##### DATASET SECTION #####
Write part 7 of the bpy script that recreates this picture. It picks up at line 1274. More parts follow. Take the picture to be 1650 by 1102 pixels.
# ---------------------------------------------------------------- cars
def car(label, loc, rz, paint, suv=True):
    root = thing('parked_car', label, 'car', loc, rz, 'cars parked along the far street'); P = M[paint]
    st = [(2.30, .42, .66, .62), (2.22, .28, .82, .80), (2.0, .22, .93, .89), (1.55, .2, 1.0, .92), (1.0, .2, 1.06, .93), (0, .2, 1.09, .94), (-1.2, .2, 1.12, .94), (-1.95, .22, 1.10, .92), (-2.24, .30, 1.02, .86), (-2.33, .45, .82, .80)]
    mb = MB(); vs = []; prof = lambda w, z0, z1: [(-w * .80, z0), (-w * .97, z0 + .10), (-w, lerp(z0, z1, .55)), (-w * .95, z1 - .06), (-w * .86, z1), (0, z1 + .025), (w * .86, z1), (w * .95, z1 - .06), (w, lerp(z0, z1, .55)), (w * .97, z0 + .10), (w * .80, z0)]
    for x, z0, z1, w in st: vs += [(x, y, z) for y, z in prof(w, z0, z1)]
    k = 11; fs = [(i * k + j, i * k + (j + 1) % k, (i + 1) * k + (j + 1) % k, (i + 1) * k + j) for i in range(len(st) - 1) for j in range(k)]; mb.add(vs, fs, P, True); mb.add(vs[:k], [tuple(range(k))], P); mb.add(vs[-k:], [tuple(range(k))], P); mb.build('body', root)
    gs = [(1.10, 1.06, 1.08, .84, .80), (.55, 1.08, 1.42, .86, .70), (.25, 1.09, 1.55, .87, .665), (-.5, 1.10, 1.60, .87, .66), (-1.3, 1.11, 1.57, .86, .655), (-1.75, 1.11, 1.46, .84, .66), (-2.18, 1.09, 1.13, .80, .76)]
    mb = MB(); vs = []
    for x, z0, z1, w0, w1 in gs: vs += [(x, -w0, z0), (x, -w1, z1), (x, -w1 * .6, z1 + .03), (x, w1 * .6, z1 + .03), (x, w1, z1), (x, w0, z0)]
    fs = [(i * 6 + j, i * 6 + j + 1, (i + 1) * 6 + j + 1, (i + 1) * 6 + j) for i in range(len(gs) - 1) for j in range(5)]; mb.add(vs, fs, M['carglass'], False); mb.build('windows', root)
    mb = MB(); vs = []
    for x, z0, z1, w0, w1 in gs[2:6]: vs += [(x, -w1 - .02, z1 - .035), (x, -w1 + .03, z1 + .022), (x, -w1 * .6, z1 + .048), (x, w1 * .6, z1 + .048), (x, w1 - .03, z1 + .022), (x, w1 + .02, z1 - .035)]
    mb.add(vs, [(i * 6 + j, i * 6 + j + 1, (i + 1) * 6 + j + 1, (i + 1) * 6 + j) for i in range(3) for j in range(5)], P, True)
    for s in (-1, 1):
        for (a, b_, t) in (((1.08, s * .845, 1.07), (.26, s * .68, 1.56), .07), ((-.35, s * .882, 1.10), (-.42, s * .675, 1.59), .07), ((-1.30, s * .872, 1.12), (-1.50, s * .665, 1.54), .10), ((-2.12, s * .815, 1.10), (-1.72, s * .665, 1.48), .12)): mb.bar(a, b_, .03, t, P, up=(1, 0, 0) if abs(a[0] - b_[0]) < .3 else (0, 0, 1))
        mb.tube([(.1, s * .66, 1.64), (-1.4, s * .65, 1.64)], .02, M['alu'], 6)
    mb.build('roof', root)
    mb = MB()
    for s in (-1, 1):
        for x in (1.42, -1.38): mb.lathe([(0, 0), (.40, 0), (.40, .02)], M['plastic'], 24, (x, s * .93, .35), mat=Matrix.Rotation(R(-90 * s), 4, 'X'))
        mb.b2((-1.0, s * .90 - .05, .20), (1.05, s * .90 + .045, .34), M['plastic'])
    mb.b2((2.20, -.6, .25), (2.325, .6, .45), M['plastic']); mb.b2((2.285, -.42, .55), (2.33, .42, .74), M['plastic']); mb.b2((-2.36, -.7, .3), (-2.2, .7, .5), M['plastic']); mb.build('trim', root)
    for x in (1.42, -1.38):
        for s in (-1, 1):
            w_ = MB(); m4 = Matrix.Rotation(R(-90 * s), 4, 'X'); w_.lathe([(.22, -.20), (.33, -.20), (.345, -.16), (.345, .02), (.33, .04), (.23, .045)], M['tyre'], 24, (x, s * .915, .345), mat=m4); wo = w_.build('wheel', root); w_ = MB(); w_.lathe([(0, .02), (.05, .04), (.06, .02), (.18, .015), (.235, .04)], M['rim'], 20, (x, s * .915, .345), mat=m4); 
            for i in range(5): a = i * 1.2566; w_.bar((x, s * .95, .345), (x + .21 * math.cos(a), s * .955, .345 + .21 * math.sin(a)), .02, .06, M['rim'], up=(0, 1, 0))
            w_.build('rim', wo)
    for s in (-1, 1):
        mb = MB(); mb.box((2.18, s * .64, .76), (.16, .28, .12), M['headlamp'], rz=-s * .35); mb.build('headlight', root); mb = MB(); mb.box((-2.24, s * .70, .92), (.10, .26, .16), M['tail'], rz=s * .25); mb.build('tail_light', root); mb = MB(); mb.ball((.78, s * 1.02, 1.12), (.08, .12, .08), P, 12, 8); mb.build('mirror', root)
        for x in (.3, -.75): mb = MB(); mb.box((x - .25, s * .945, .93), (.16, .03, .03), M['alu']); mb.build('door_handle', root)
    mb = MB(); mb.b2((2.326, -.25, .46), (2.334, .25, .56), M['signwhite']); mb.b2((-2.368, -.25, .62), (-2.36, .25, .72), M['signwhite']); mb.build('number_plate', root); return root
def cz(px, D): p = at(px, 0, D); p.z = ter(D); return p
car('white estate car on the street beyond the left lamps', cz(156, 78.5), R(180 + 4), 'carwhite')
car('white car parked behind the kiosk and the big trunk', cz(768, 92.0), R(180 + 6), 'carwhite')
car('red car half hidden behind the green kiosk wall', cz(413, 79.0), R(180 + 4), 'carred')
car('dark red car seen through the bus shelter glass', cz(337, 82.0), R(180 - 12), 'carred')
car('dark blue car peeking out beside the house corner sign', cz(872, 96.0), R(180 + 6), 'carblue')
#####
### WHAT IS REQUIRED
Output the full listing without altering anything.

### REPLY TO THE EXERCISE
Write part 7 of the bpy script that recreates this picture. It picks up at line 1274. More parts follow. Take the picture to be 1650 by 1102 pixels.
# ---------------------------------------------------------------- cars
def car(label, loc, rz, paint, suv=True):
    root = thing('parked_car', label, 'car', loc, rz, 'cars parked along the far street'); P = M[paint]
    st = [(2.30, .42, .66, .62), (2.22, .28, .82, .80), (2.0, .22, .93, .89), (1.55, .2, 1.0, .92), (1.0, .2, 1.06, .93), (0, .2, 1.09, .94), (-1.2, .2, 1.12, .94), (-1.95, .22, 1.10, .92), (-2.24, .30, 1.02, .86), (-2.33, .45, .82, .80)]
    mb = MB(); vs = []; prof = lambda w, z0, z1: [(-w * .80, z0), (-w * .97, z0 + .10), (-w, lerp(z0, z1, .55)), (-w * .95, z1 - .06), (-w * .86, z1), (0, z1 + .025), (w * .86, z1), (w * .95, z1 - .06), (w, lerp(z0, z1, .55)), (w * .97, z0 + .10), (w * .80, z0)]
    for x, z0, z1, w in st: vs += [(x, y, z) for y, z in prof(w, z0, z1)]
    k = 11; fs = [(i * k + j, i * k + (j + 1) % k, (i + 1) * k + (j + 1) % k, (i + 1) * k + j) for i in range(len(st) - 1) for j in range(k)]; mb.add(vs, fs, P, True); mb.add(vs[:k], [tuple(range(k))], P); mb.add(vs[-k:], [tuple(range(k))], P); mb.build('body', root)
    gs = [(1.10, 1.06, 1.08, .84, .80), (.55, 1.08, 1.42, .86, .70), (.25, 1.09, 1.55, .87, .665), (-.5, 1.10, 1.60, .87, .66), (-1.3, 1.11, 1.57, .86, .655), (-1.75, 1.11, 1.46, .84, .66), (-2.18, 1.09, 1.13, .80, .76)]
    mb = MB(); vs = []
    for x, z0, z1, w0, w1 in gs: vs += [(x, -w0, z0), (x, -w1, z1), (x, -w1 * .6, z1 + .03), (x, w1 * .6, z1 + .03), (x, w1, z1), (x, w0, z0)]
    fs = [(i * 6 + j, i * 6 + j + 1, (i + 1) * 6 + j + 1, (i + 1) * 6 + j) for i in range(len(gs) - 1) for j in range(5)]; mb.add(vs, fs, M['carglass'], False); mb.build('windows', root)
    mb = MB(); vs = []
    for x, z0, z1, w0, w1 in gs[2:6]: vs += [(x, -w1 - .02, z1 - .035), (x, -w1 + .03, z1 + .022), (x, -w1 * .6, z1 + .048), (x, w1 * .6, z1 + .048), (x, w1 - .03, z1 + .022), (x, w1 + .02, z1 - .035)]
    mb.add(vs, [(i * 6 + j, i * 6 + j + 1, (i + 1) * 6 + j + 1, (i + 1) * 6 + j) for i in range(3) for j in range(5)], P, True)
    for s in (-1, 1):
        for (a, b_, t) in (((1.08, s * .845, 1.07), (.26, s * .68, 1.56), .07), ((-.35, s * .882, 1.10), (-.42, s * .675, 1.59), .07), ((-1.30, s * .872, 1.12), (-1.50, s * .665, 1.54), .10), ((-2.12, s * .815, 1.10), (-1.72, s * .665, 1.48), .12)): mb.bar(a, b_, .03, t, P, up=(1, 0, 0) if abs(a[0] - b_[0]) < .3 else (0, 0, 1))
        mb.tube([(.1, s * .66, 1.64), (-1.4, s * .65, 1.64)], .02, M['alu'], 6)
    mb.build('roof', root)
    mb = MB()
    for s in (-1, 1):
        for x in (1.42, -1.38): mb.lathe([(0, 0), (.40, 0), (.40, .02)], M['plastic'], 24, (x, s * .93, .35), mat=Matrix.Rotation(R(-90 * s), 4, 'X'))
        mb.b2((-1.0, s * .90 - .05, .20), (1.05, s * .90 + .045, .34), M['plastic'])
    mb.b2((2.20, -.6, .25), (2.325, .6, .45), M['plastic']); mb.b2((2.285, -.42, .55), (2.33, .42, .74), M['plastic']); mb.b2((-2.36, -.7, .3), (-2.2, .7, .5), M['plastic']); mb.build('trim', root)
    for x in (1.42, -1.38):
        for s in (-1, 1):
            w_ = MB(); m4 = Matrix.Rotation(R(-90 * s), 4, 'X'); w_.lathe([(.22, -.20), (.33, -.20), (.345, -.16), (.345, .02), (.33, .04), (.23, .045)], M['tyre'], 24, (x, s * .915, .345), mat=m4); wo = w_.build('wheel', root); w_ = MB(); w_.lathe([(0, .02), (.05, .04), (.06, .02), (.18, .015), (.235, .04)], M['rim'], 20, (x, s * .915, .345), mat=m4); 
            for i in range(5): a = i * 1.2566; w_.bar((x, s * .95, .345), (x + .21 * math.cos(a), s * .955, .345 + .21 * math.sin(a)), .02, .06, M['rim'], up=(0, 1, 0))
            w_.build('rim', wo)
    for s in (-1, 1):
        mb = MB(); mb.box((2.18, s * .64, .76), (.16, .28, .12), M['headlamp'], rz=-s * .35); mb.build('headlight', root); mb = MB(); mb.box((-2.24, s * .70, .92), (.10, .26, .16), M['tail'], rz=s * .25); mb.build('tail_light', root); mb = MB(); mb.ball((.78, s * 1.02, 1.12), (.08, .12, .08), P, 12, 8); mb.build('mirror', root)
        for x in (.3, -.75): mb = MB(); mb.box((x - .25, s * .945, .93), (.16, .03, .03), M['alu']); mb.build('door_handle', root)
    mb = MB(); mb.b2((2.326, -.25, .46), (2.334, .25, .56), M['signwhite']); mb.b2((-2.368, -.25, .62), (-2.36, .25, .72), M['signwhite']); mb.build('number_plate', root); return root
def cz(px, D): p = at(px, 0, D); p.z = ter(D); return p
car('white estate car on the street beyond the left lamps', cz(156, 78.5), R(180 + 4), 'carwhite')
car('white car parked behind the kiosk and the big trunk', cz(768, 92.0), R(180 + 6), 'carwhite')
car('red car half hidden behind the green kiosk wall', cz(413, 79.0), R(180 + 4), 'carred')
car('dark red car seen through the bus shelter glass', cz(337, 82.0), R(180 - 12), 'carred')
car('dark blue car peeking out beside the house corner sign', cz(872, 96.0), R(180 + 6), 'carblue')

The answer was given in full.